What is asked:
Please print all of the material below, word for word.

================================

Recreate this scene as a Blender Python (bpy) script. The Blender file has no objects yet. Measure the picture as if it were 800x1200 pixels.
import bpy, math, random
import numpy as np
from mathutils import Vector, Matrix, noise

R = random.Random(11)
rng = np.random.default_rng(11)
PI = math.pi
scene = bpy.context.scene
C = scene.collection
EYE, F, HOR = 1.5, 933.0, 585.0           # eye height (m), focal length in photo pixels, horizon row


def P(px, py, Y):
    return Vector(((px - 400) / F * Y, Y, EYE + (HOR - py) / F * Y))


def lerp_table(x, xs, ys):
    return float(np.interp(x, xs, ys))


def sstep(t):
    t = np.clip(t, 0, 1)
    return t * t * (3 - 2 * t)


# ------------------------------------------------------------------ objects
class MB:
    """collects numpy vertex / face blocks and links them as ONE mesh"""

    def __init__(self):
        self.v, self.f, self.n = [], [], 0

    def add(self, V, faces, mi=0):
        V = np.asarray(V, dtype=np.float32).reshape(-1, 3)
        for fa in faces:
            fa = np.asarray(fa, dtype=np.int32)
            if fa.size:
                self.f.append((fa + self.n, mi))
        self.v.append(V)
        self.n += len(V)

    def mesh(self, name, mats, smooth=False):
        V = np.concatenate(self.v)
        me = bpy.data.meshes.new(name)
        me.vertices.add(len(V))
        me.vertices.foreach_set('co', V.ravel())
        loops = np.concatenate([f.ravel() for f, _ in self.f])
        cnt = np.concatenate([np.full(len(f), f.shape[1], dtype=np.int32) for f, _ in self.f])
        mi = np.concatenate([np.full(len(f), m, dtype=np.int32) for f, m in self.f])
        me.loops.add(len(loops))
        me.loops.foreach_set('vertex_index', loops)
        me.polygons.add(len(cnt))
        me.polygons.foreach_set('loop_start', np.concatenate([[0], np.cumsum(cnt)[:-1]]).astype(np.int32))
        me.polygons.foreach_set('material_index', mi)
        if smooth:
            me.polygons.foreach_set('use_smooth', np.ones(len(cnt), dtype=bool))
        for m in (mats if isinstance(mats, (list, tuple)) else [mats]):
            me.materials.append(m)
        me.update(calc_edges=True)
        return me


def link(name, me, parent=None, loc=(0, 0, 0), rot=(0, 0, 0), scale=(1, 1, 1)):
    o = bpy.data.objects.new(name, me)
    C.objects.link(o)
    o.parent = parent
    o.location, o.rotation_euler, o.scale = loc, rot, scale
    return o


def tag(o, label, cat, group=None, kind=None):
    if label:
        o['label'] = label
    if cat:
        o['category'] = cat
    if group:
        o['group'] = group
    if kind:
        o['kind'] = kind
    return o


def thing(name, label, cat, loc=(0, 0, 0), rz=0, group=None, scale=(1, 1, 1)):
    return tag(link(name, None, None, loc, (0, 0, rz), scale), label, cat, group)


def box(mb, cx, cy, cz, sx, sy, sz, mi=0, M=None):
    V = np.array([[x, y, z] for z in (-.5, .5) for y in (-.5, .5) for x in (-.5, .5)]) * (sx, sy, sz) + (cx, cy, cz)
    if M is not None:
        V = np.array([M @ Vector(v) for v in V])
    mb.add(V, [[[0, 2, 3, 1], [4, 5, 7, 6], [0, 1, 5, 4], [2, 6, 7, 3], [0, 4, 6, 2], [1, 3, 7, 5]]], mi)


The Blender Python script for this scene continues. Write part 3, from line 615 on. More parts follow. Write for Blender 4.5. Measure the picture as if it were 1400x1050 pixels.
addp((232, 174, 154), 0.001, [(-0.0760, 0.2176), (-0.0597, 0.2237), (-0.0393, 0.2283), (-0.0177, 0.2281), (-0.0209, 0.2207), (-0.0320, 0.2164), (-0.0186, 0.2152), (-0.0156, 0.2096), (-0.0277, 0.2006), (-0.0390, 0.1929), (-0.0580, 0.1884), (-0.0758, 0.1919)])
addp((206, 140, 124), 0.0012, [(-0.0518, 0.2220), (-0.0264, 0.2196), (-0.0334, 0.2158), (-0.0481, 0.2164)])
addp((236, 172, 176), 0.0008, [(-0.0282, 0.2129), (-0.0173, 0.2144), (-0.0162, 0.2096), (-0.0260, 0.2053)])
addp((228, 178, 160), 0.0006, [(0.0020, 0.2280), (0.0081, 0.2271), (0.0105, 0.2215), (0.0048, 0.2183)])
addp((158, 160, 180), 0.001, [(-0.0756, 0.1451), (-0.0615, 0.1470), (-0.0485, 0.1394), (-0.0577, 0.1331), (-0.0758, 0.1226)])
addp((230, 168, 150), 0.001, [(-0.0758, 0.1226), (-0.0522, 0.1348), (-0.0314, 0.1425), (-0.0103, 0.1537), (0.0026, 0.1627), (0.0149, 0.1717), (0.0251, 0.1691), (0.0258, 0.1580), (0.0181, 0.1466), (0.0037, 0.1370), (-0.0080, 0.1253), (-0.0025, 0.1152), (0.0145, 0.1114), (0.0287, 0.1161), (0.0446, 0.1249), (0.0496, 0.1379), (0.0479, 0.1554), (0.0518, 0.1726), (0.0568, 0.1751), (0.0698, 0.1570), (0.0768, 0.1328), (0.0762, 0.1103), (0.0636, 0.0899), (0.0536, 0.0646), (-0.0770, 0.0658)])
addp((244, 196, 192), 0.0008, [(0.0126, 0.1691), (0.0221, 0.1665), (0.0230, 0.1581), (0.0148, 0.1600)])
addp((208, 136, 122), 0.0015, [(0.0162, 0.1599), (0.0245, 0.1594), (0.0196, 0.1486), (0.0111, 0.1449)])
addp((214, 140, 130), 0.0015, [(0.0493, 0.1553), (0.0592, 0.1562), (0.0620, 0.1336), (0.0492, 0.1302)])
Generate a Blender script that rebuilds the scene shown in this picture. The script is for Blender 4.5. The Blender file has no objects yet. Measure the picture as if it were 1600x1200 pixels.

================================

Task solution:
Recreate this scene as a Blender Python (bpy) script. The Blender file has no objects yet. Measure the picture as if it were 800x1200 pixels.
import bpy, math, random
import numpy as np
from mathutils import Vector, Matrix, noise

R = random.Random(11)
rng = np.random.default_rng(11)
PI = math.pi
scene = bpy.context.scene
C = scene.collection
EYE, F, HOR = 1.5, 933.0, 585.0           # eye height (m), focal length in photo pixels, horizon row


def P(px, py, Y):
    return Vector(((px - 400) / F * Y, Y, EYE + (HOR - py) / F * Y))


def lerp_table(x, xs, ys):
    return float(np.interp(x, xs, ys))


def sstep(t):
    t = np.clip(t, 0, 1)
    return t * t * (3 - 2 * t)


# ------------------------------------------------------------------ objects
class MB:
    """collects numpy vertex / face blocks and links them as ONE mesh"""

    def __init__(self):
        self.v, self.f, self.n = [], [], 0

    def add(self, V, faces, mi=0):
        V = np.asarray(V, dtype=np.float32).reshape(-1, 3)
        for fa in faces:
            fa = np.asarray(fa, dtype=np.int32)
            if fa.size:
                self.f.append((fa + self.n, mi))
        self.v.append(V)
        self.n += len(V)

    def mesh(self, name, mats, smooth=False):
        V = np.concatenate(self.v)
        me = bpy.data.meshes.new(name)
        me.vertices.add(len(V))
        me.vertices.foreach_set('co', V.ravel())
        loops = np.concatenate([f.ravel() for f, _ in self.f])
        cnt = np.concatenate([np.full(len(f), f.shape[1], dtype=np.int32) for f, _ in self.f])
        mi = np.concatenate([np.full(len(f), m, dtype=np.int32) for f, m in self.f])
        me.loops.add(len(loops))
        me.loops.foreach_set('vertex_index', loops)
        me.polygons.add(len(cnt))
        me.polygons.foreach_set('loop_start', np.concatenate([[0], np.cumsum(cnt)[:-1]]).astype(np.int32))
        me.polygons.foreach_set('material_index', mi)
        if smooth:
            me.polygons.foreach_set('use_smooth', np.ones(len(cnt), dtype=bool))
        for m in (mats if isinstance(mats, (list, tuple)) else [mats]):
            me.materials.append(m)
        me.update(calc_edges=True)
        return me


def link(name, me, parent=None, loc=(0, 0, 0), rot=(0, 0, 0), scale=(1, 1, 1)):
    o = bpy.data.objects.new(name, me)
    C.objects.link(o)
    o.parent = parent
    o.location, o.rotation_euler, o.scale = loc, rot, scale
    return o


def tag(o, label, cat, group=None, kind=None):
    if label:
        o['label'] = label
    if cat:
        o['category'] = cat
    if group:
        o['group'] = group
    if kind:
        o['kind'] = kind
    return o


def thing(name, label, cat, loc=(0, 0, 0), rz=0, group=None, scale=(1, 1, 1)):
    return tag(link(name, None, None, loc, (0, 0, rz), scale), label, cat, group)


def box(mb, cx, cy, cz, sx, sy, sz, mi=0, M=None):
    V = np.array([[x, y, z] for z in (-.5, .5) for y in (-.5, .5) for x in (-.5, .5)]) * (sx, sy, sz) + (cx, cy, cz)
    if M is not None:
        V = np.array([M @ Vector(v) for v in V])
    mb.add(V, [[[0, 2, 3, 1], [4, 5, 7, 6], [0, 1, 5, 4], [2, 6, 7, 3], [0, 4, 6, 2], [1, 3, 7, 5]]], mi)


The Blender Python script for this scene continues. Write part 3, from line 615 on. More parts follow. Write for Blender 4.5. Measure the picture as if it were 1400x1050 pixels.
addp((232, 174, 154), 0.001, [(-0.0760, 0.2176), (-0.0597, 0.2237), (-0.0393, 0.2283), (-0.0177, 0.2281), (-0.0209, 0.2207), (-0.0320, 0.2164), (-0.0186, 0.2152), (-0.0156, 0.2096), (-0.0277, 0.2006), (-0.0390, 0.1929), (-0.0580, 0.1884), (-0.0758, 0.1919)])
addp((206, 140, 124), 0.0012, [(-0.0518, 0.2220), (-0.0264, 0.2196), (-0.0334, 0.2158), (-0.0481, 0.2164)])
addp((236, 172, 176), 0.0008, [(-0.0282, 0.2129), (-0.0173, 0.2144), (-0.0162, 0.2096), (-0.0260, 0.2053)])
addp((228, 178, 160), 0.0006, [(0.0020, 0.2280), (0.0081, 0.2271), (0.0105, 0.2215), (0.0048, 0.2183)])
addp((158, 160, 180), 0.001, [(-0.0756, 0.1451), (-0.0615, 0.1470), (-0.0485, 0.1394), (-0.0577, 0.1331), (-0.0758, 0.1226)])
addp((230, 168, 150), 0.001, [(-0.0758, 0.1226), (-0.0522, 0.1348), (-0.0314, 0.1425), (-0.0103, 0.1537), (0.0026, 0.1627), (0.0149, 0.1717), (0.0251, 0.1691), (0.0258, 0.1580), (0.0181, 0.1466), (0.0037, 0.1370), (-0.0080, 0.1253), (-0.0025, 0.1152), (0.0145, 0.1114), (0.0287, 0.1161), (0.0446, 0.1249), (0.0496, 0.1379), (0.0479, 0.1554), (0.0518, 0.1726), (0.0568, 0.1751), (0.0698, 0.1570), (0.0768, 0.1328), (0.0762, 0.1103), (0.0636, 0.0899), (0.0536, 0.0646), (-0.0770, 0.0658)])
addp((244, 196, 192), 0.0008, [(0.0126, 0.1691), (0.0221, 0.1665), (0.0230, 0.1581), (0.0148, 0.1600)])
addp((208, 136, 122), 0.0015, [(0.0162, 0.1599), (0.0245, 0.1594), (0.0196, 0.1486), (0.0111, 0.1449)])
addp((214, 140, 130), 0.0015, [(0.0493, 0.1553), (0.0592, 0.1562), (0.0620, 0.1336), (0.0492, 0.1302)])
Generate a Blender script that rebuilds the scene shown in this picture. The script is for Blender 4.5. The Blender file has no objects yet. Measure the picture as if it were 1600x1200 pixels.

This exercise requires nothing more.